Mas não pense o leitor que são os espíritas que afirmam a origem mediúnica da Bíblia. Quem afirmou foi o apóstolo Paulo, quando declarou peremptoriamente: “Vós recebestes a lei por ministérios dos anjos”, isto em Atos, 7:53, explicando ainda em Hebreus, 2:2: “Porque a lei foi anunciada pelos anjos”, e confirmando na mesma Epístola, l:14: “Espíritos são administradores, enviados para exercer o ministério”. Antes, em Hebreus, l:7, Paulo, depois de advertir que Deus havia falado de muitas maneiras aos profetas, acrescenta: “Sobre os anjos, diz: o que faz os seus anjos espíritos e os seus ministros chamas de fogo”.
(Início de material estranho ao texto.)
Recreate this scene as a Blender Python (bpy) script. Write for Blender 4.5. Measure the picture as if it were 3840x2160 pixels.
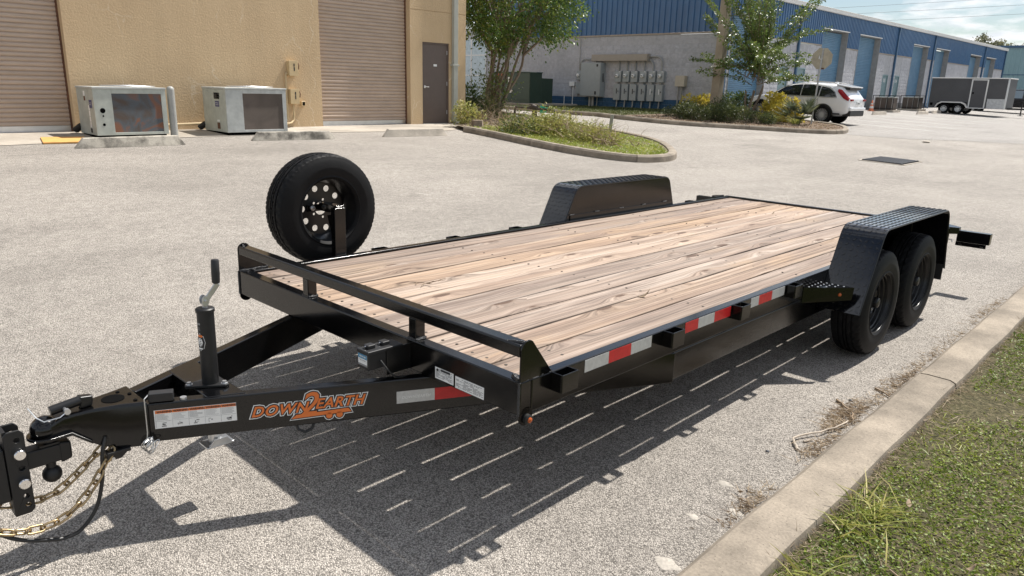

O ministério dos anjos, esse ministério divino, a que o apóstolo Paulo se referiu tantas vezes, é exercido através da mediunidade.
Está claro que os anjos são espíritos, reveladores das leis de Deus aos homens, como afirma o Espiritismo. Paulo vai mais longe, afirmando em Atos 7:30-31, que Deus falou a Moisés através de um anjo na sarça ardente. Veja-se o que ficou dito acima: os anjos são espíritos, ministros de Deus, que o faz chama do fogo, nas aparições mediúnicas.
O reverendo Haraldur Nielson, em seu livro O Espiritismo e a Igreja, ele que foi o tradutor da Bíblia para o islandês, a serviço da Sociedade Bíblica Inglesa, afirma que o Cristo é muitas vezes chamado no Evangelho, no original grego, de pneuma, depois da ressurreição. E pneuma quer dizer espírito. Da mesma maneira, lembra que Paulo, em Hebreus, 12:9, refere-se a Deus como “Deus dos Espíritos”. Lembra ainda que as manifestações dos Espíritos, nas sessões que realizou com o bispo Hallgrimur Svenson em Reikjavik, eram na forma de línguas de fogo. Essas manifestações confirmavam que o anjo da sarça ardente e os fenômenos do Pentecostes foram mediúnicos.